Joy
David Cowles
Oct 4, 2021
Joy is what we experience when we live according to God’s Will, Natural Law or Transcendental Ethics (take your pick – whatever you’re comfortable with – they all amount to the same thing in the end). Joy is very different from happiness, contentment, peacefulness, etc. These later qualities pertain solely to our own internal state of mind; they imply nothing about the outside world or our relationship to it.
Joy is what we experience when we live according to God’s Will, Natural Law or Transcendental Ethics (take your pick – whatever you’re comfortable with – they all amount to the same thing in the end). Joy is very different from happiness, contentment, peacefulness, etc. These later qualities pertain solely to our own internal state of mind; they imply nothing about the outside world or our relationship to it.
Joy, on the other hand, is centered in our relationship with others (or “the other”). That relationship is what God’s Will, Natural Law and Transcendental Ethics are all about. Joy cannot come from exploiting other humans, mistreating animals, destroying plant life or misusing the inanimate objects in our environment. (Perhaps happiness can…but not joy!)
Joy can only happen for us to the extent that we are helping other entities experience joy for themselves. Joy, not mere happiness, is our proper goal in life and therefore our purpose in life can only be described as “sowing joy for others in the world around us”. Of course, we cannot ‘make’ an entity experience joy for itself…but we can help the process by the way we relate to that entity. Joy is contagious! Our joy can help create pre-conditions conducive to others’ joy.

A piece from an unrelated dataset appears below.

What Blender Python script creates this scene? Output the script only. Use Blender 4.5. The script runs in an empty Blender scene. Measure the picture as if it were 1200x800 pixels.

From this, it is also evident that a lack of joy can also be contagious. When we exploit, mistreat, destroy or misuse others we inhibit others’ experience of joy. All this puts the Bible’s ‘Great Commandment’ in a new light:
“You shall love the Lord, your God, with all your heart, with all your soul, and with all your mind. This is the greatest and first commandment. The second is like it: You shall love your neighbor as yourself.” (Mt. 22: 35-40 et al)
Loving the Lord is living in accordance with God’s Will, etc. Loving your neighbor is a pre-condition for your own joy and for sowing joy in the world.